> [PROBLEM REQUIREMENTS]: Pick out the lines containing "from".

> [SUPPLIED DATA]:
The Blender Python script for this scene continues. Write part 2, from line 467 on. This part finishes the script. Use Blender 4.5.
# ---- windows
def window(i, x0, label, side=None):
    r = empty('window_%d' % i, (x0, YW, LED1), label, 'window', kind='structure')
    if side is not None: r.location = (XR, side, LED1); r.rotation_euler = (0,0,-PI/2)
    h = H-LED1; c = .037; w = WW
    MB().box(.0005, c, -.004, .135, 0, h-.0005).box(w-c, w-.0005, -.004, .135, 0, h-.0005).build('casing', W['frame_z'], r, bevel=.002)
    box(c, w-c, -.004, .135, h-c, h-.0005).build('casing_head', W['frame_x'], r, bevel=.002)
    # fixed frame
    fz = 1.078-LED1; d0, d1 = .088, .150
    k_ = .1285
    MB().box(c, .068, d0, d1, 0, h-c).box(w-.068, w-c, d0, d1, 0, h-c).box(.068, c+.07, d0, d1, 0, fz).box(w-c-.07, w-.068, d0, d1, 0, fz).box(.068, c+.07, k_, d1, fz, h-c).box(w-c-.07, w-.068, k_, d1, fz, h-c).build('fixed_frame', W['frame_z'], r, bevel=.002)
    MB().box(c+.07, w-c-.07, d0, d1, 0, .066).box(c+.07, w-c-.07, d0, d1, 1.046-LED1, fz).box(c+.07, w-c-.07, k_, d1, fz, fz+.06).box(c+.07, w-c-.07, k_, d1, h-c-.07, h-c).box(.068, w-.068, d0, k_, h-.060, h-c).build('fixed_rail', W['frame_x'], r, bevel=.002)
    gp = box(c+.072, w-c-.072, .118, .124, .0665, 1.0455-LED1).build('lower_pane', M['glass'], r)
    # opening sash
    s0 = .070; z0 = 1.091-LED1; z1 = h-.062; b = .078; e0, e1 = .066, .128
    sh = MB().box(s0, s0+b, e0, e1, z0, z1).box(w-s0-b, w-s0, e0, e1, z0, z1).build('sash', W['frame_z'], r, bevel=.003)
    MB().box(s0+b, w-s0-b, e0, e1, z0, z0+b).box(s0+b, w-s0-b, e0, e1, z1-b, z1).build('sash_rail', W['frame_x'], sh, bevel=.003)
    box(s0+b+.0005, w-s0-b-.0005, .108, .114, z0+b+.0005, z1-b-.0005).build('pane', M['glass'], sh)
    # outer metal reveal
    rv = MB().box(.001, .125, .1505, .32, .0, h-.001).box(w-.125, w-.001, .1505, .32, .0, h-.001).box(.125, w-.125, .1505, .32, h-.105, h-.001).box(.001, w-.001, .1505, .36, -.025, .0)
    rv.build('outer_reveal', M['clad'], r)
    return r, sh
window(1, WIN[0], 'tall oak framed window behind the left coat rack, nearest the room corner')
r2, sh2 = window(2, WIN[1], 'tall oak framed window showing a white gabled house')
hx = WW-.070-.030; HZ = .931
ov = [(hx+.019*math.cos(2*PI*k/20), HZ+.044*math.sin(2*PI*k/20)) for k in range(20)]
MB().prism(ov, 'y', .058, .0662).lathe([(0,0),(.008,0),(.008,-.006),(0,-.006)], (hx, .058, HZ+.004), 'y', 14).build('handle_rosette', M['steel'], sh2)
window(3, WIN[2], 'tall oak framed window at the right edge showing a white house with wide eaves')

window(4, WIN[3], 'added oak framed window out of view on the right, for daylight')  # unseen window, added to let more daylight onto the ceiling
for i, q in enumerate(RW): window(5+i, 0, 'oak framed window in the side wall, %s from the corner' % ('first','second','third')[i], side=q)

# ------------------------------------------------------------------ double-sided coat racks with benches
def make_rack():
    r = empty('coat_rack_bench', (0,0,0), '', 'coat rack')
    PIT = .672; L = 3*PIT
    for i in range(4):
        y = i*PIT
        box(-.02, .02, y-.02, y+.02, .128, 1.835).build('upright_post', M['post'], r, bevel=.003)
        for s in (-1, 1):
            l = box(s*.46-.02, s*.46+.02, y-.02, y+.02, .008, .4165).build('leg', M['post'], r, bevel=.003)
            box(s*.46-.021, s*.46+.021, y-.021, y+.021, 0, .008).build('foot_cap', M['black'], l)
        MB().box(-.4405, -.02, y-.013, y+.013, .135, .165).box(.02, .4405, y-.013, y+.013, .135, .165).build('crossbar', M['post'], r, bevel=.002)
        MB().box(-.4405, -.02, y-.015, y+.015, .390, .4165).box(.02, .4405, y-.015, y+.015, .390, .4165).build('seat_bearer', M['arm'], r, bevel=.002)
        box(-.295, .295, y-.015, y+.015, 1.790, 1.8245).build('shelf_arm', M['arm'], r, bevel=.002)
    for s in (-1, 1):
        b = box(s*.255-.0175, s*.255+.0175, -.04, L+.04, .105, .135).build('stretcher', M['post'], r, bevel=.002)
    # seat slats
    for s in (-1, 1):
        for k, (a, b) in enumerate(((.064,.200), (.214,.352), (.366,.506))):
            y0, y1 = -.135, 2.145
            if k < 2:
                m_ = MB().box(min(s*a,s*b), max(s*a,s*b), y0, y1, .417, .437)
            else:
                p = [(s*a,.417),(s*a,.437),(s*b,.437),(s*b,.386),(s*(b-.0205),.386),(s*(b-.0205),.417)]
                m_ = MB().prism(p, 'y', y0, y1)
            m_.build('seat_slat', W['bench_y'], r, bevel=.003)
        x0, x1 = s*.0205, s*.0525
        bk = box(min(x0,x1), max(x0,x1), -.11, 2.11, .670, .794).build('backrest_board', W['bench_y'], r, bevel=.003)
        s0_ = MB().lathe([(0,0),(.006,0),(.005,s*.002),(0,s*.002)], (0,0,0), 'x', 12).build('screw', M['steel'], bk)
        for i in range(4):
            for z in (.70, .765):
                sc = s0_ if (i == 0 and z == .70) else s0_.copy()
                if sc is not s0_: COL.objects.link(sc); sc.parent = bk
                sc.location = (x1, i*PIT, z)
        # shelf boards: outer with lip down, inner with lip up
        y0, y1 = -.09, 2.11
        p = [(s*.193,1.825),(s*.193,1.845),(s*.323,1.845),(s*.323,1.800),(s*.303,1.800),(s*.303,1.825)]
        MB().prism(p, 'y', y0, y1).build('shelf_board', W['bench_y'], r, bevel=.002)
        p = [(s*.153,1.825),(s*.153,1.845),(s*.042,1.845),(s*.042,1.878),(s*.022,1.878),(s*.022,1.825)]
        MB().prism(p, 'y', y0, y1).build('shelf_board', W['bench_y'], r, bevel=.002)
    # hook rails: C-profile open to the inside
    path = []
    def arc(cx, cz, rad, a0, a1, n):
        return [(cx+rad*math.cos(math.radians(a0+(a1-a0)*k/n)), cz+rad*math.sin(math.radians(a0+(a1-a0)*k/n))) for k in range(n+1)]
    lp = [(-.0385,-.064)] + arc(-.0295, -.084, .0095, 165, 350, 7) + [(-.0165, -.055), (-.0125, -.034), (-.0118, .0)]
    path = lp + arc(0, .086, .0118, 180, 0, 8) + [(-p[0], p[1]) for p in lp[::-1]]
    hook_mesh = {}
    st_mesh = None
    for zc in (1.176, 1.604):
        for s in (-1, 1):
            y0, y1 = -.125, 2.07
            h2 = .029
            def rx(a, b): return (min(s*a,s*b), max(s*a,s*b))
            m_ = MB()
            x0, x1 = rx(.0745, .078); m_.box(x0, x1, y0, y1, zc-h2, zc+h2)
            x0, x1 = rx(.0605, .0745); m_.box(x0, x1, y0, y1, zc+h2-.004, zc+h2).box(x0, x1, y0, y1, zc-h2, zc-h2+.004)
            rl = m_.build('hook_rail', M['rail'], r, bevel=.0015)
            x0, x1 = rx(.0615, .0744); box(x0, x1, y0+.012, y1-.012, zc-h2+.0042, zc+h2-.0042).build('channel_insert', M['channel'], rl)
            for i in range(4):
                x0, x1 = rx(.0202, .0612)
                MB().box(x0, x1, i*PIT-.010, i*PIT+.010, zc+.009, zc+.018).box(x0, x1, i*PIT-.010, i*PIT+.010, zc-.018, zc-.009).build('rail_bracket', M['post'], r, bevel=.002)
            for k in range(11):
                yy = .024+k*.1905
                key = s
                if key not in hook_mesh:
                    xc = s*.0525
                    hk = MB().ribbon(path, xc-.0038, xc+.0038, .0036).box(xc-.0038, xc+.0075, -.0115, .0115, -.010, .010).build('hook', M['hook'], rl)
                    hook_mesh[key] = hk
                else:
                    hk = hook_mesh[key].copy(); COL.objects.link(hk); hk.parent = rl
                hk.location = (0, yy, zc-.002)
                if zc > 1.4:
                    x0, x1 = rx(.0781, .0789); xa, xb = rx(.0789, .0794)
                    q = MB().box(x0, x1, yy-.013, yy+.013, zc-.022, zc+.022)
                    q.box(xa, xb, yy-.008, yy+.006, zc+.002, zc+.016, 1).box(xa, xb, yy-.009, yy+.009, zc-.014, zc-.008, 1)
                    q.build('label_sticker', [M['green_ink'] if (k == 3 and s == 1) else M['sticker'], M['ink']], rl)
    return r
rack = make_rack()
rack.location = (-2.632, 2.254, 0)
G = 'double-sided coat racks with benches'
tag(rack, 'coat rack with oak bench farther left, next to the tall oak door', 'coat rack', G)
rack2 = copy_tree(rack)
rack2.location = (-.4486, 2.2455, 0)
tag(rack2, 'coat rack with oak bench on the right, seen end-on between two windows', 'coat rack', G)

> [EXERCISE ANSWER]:
The Blender Python script for this scene continues. Write part 2, from line 467 on. This part finishes the script. Use Blender 4.5.
for i, q in enumerate(RW): window(5+i, 0, 'oak framed window in the side wall, %s from the corner' % ('first','second','third')[i], side=q)